Exactly the lines from the one containing "Recreate this scene" through the one containing "var rng := RandomNumberGenerator.new()" are to be returned, please, without any pictures.

SOURCE RECORDS:
★ ★ ★

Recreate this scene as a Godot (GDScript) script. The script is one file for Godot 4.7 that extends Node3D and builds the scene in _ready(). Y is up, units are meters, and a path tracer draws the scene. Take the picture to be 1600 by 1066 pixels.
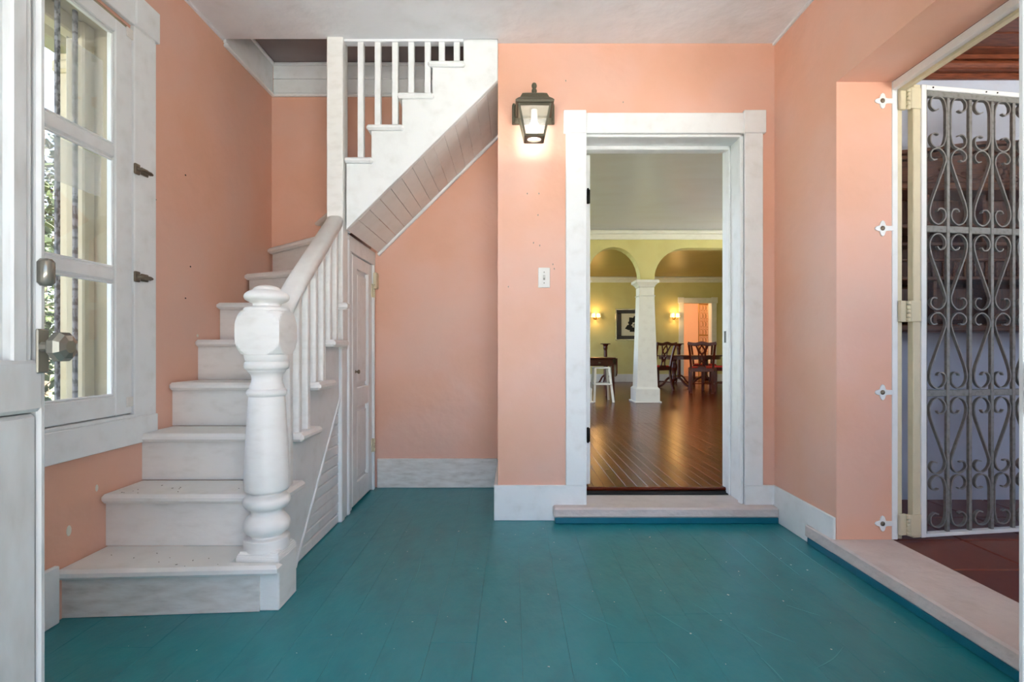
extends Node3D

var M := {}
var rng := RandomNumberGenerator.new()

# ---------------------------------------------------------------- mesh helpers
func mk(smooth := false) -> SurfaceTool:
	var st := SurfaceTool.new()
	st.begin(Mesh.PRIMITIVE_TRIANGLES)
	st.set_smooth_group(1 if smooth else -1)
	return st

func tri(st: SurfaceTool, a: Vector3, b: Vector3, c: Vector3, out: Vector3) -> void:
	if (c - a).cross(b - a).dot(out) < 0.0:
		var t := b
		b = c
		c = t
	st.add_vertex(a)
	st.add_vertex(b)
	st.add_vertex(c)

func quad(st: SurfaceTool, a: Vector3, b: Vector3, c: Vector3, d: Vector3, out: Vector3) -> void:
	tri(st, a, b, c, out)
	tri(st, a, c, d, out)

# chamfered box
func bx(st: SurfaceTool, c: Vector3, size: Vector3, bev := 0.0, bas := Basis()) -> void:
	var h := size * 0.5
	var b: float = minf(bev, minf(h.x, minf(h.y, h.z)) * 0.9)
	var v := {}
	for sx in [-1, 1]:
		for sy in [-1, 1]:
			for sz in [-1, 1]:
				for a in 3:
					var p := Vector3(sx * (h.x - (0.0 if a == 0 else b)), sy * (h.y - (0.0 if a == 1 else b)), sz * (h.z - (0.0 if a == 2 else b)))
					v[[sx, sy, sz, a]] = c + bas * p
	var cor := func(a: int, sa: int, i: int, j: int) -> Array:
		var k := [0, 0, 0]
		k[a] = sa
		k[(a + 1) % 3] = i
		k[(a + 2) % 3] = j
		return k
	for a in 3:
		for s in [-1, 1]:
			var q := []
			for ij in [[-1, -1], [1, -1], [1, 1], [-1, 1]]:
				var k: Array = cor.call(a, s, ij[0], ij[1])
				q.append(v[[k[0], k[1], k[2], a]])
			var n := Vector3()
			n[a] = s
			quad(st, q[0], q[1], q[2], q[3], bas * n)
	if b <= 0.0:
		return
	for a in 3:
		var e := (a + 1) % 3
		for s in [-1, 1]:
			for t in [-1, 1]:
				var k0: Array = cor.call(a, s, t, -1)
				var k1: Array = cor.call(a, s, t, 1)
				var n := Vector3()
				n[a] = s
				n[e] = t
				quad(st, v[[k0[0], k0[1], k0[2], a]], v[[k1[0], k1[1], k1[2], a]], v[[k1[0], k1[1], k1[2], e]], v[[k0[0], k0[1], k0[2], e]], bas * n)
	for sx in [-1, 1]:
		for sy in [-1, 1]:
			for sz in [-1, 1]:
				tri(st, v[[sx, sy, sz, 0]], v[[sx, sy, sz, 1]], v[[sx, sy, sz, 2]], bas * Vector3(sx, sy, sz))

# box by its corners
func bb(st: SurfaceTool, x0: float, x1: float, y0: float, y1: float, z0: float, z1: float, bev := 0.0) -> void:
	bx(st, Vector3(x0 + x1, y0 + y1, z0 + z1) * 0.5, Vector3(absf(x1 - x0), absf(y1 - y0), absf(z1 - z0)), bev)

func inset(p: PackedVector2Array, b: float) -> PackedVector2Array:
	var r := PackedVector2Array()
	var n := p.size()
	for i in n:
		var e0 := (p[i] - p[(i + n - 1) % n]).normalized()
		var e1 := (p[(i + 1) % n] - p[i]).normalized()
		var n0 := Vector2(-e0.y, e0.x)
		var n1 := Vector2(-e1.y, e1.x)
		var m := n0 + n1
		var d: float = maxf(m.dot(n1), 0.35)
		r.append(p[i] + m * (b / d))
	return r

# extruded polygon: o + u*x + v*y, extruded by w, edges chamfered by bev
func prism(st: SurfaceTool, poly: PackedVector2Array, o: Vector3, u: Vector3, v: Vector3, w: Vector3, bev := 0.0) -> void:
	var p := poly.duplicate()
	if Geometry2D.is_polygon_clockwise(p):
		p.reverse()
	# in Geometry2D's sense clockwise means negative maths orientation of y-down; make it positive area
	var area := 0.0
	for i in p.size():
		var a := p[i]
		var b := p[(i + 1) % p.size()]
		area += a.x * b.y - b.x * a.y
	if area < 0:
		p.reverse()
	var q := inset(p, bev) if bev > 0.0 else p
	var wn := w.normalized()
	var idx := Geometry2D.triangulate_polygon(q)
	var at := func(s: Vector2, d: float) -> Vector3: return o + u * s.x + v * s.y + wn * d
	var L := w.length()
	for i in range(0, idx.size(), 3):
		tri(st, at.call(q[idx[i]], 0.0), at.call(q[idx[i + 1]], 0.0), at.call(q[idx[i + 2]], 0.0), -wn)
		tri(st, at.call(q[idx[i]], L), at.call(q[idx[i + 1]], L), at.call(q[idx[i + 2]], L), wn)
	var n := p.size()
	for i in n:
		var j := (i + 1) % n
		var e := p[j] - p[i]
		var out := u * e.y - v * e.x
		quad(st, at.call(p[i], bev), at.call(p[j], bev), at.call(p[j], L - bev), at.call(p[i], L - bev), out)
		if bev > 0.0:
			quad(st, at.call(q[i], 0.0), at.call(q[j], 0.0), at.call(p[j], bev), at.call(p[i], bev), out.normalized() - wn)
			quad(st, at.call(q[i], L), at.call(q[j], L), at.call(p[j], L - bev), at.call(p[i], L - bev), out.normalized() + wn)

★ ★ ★

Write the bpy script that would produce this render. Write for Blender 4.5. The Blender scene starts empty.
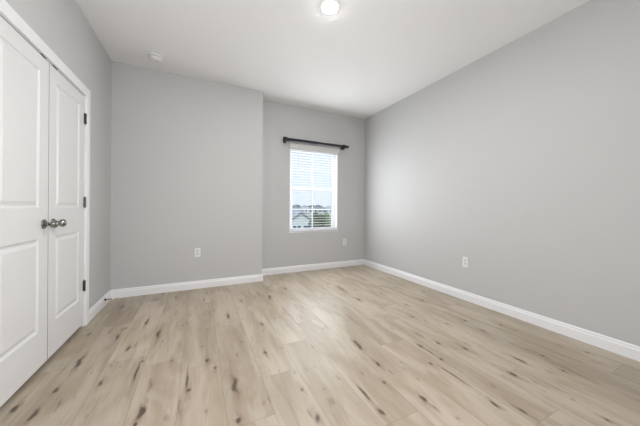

★ ★ ★

CORRECT ANSWER:
Recreate this scene as a Godot (GDScript) script. The script is one file for Godot 4.7 that extends Node3D and builds the scene in _ready(). Y is up, units are meters, and a path tracer draws the scene. Take the picture to be 1600 by 1066 pixels.
extends Node3D

var M := {}
var rng := RandomNumberGenerator.new()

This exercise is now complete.